**Goal of the exercise**
Print the listing below from its opening line through the line holding "random.seed(7)", both ends included.

**Given data**
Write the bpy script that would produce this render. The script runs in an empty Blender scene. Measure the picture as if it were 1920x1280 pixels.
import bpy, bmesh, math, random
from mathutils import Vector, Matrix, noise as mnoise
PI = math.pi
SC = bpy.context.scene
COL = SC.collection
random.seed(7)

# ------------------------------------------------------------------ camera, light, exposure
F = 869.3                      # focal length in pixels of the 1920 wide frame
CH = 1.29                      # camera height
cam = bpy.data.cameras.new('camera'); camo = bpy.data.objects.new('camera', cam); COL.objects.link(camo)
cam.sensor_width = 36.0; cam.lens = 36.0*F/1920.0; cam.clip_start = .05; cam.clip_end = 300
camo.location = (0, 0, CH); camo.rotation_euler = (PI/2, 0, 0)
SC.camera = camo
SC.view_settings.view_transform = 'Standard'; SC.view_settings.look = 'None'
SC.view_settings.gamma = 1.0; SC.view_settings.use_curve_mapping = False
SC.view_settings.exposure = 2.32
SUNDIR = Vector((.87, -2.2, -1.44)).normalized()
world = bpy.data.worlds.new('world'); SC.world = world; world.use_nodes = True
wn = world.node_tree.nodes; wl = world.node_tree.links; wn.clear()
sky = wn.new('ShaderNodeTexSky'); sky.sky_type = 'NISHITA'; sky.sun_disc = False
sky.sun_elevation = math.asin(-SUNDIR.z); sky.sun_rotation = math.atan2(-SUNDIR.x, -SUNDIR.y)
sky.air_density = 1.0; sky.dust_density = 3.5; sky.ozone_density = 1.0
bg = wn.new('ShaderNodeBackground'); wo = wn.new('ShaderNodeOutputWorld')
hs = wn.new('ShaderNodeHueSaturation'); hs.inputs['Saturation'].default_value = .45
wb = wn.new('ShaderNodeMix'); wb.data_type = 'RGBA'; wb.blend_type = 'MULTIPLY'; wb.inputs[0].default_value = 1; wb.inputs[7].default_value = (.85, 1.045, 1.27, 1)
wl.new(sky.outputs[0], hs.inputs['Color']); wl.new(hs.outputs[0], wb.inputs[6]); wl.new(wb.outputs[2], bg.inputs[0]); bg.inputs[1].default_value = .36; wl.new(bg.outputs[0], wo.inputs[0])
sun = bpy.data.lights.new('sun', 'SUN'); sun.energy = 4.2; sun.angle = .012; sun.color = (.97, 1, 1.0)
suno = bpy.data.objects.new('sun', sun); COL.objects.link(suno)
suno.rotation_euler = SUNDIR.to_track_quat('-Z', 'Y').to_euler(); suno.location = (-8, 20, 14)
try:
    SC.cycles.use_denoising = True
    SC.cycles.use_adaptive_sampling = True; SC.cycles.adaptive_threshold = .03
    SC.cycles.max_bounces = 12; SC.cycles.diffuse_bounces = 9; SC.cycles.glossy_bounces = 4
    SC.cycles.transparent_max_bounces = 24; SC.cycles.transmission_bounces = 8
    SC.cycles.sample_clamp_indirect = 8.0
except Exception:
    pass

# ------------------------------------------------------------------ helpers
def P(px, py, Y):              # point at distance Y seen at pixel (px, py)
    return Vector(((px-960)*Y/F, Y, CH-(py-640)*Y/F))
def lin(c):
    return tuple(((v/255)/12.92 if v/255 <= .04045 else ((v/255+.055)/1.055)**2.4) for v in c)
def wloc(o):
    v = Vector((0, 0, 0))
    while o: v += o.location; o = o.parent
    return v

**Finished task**
Write the bpy script that would produce this render. The script runs in an empty Blender scene. Measure the picture as if it were 1920x1280 pixels.
import bpy, bmesh, math, random
from mathutils import Vector, Matrix, noise as mnoise
PI = math.pi
SC = bpy.context.scene
COL = SC.collection
random.seed(7)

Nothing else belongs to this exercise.